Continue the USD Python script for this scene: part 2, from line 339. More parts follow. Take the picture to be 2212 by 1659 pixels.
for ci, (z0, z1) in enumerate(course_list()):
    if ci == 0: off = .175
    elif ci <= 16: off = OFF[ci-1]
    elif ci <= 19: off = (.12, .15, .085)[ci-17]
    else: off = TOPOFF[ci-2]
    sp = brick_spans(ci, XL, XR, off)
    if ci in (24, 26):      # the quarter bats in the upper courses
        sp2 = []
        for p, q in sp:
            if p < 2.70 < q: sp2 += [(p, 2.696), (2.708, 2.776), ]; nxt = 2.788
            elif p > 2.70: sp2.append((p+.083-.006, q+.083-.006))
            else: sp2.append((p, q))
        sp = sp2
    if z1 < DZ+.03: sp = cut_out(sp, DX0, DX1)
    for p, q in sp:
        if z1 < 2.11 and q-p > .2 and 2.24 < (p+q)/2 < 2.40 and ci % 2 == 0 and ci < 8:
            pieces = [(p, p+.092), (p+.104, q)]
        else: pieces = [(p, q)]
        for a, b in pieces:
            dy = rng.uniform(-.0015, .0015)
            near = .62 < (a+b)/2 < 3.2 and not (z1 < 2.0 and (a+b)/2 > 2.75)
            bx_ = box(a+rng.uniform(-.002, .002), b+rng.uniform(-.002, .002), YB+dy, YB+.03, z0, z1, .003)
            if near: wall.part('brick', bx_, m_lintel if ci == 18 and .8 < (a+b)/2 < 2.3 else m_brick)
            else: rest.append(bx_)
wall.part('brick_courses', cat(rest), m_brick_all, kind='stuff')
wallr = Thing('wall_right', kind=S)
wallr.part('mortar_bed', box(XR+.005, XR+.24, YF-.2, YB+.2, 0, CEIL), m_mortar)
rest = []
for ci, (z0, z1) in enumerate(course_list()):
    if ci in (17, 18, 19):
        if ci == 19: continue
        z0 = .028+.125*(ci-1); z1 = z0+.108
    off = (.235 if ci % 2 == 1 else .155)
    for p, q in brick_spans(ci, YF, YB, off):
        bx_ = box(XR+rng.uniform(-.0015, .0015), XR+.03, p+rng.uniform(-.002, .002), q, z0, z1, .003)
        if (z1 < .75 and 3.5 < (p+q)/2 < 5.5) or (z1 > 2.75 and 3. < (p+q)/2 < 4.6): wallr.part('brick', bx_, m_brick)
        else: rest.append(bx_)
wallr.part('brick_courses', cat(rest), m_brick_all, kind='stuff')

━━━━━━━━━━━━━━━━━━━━

_Objective_.
Set out the complete listing exactly as shown.

_Problem solution_.
Continue the USD Python script for this scene: part 2, from line 339. More parts follow. Take the picture to be 2212 by 1659 pixels.
for ci, (z0, z1) in enumerate(course_list()):
    if ci == 0: off = .175
    elif ci <= 16: off = OFF[ci-1]
    elif ci <= 19: off = (.12, .15, .085)[ci-17]
    else: off = TOPOFF[ci-2]
    sp = brick_spans(ci, XL, XR, off)
    if ci in (24, 26):      # the quarter bats in the upper courses
        sp2 = []
        for p, q in sp:
            if p < 2.70 < q: sp2 += [(p, 2.696), (2.708, 2.776), ]; nxt = 2.788
            elif p > 2.70: sp2.append((p+.083-.006, q+.083-.006))
            else: sp2.append((p, q))
        sp = sp2
    if z1 < DZ+.03: sp = cut_out(sp, DX0, DX1)
    for p, q in sp:
        if z1 < 2.11 and q-p > .2 and 2.24 < (p+q)/2 < 2.40 and ci % 2 == 0 and ci < 8:
            pieces = [(p, p+.092), (p+.104, q)]
        else: pieces = [(p, q)]
        for a, b in pieces:
            dy = rng.uniform(-.0015, .0015)
            near = .62 < (a+b)/2 < 3.2 and not (z1 < 2.0 and (a+b)/2 > 2.75)
            bx_ = box(a+rng.uniform(-.002, .002), b+rng.uniform(-.002, .002), YB+dy, YB+.03, z0, z1, .003)
            if near: wall.part('brick', bx_, m_lintel if ci == 18 and .8 < (a+b)/2 < 2.3 else m_brick)
            else: rest.append(bx_)
wall.part('brick_courses', cat(rest), m_brick_all, kind='stuff')
wallr = Thing('wall_right', kind=S)
wallr.part('mortar_bed', box(XR+.005, XR+.24, YF-.2, YB+.2, 0, CEIL), m_mortar)
rest = []
for ci, (z0, z1) in enumerate(course_list()):
    if ci in (17, 18, 19):
        if ci == 19: continue
        z0 = .028+.125*(ci-1); z1 = z0+.108
    off = (.235 if ci % 2 == 1 else .155)
    for p, q in brick_spans(ci, YF, YB, off):
        bx_ = box(XR+rng.uniform(-.0015, .0015), XR+.03, p+rng.uniform(-.002, .002), q, z0, z1, .003)
        if (z1 < .75 and 3.5 < (p+q)/2 < 5.5) or (z1 > 2.75 and 3. < (p+q)/2 < 4.6): wallr.part('brick', bx_, m_brick)
        else: rest.append(bx_)
wallr.part('brick_courses', cat(rest), m_brick_all, kind='stuff')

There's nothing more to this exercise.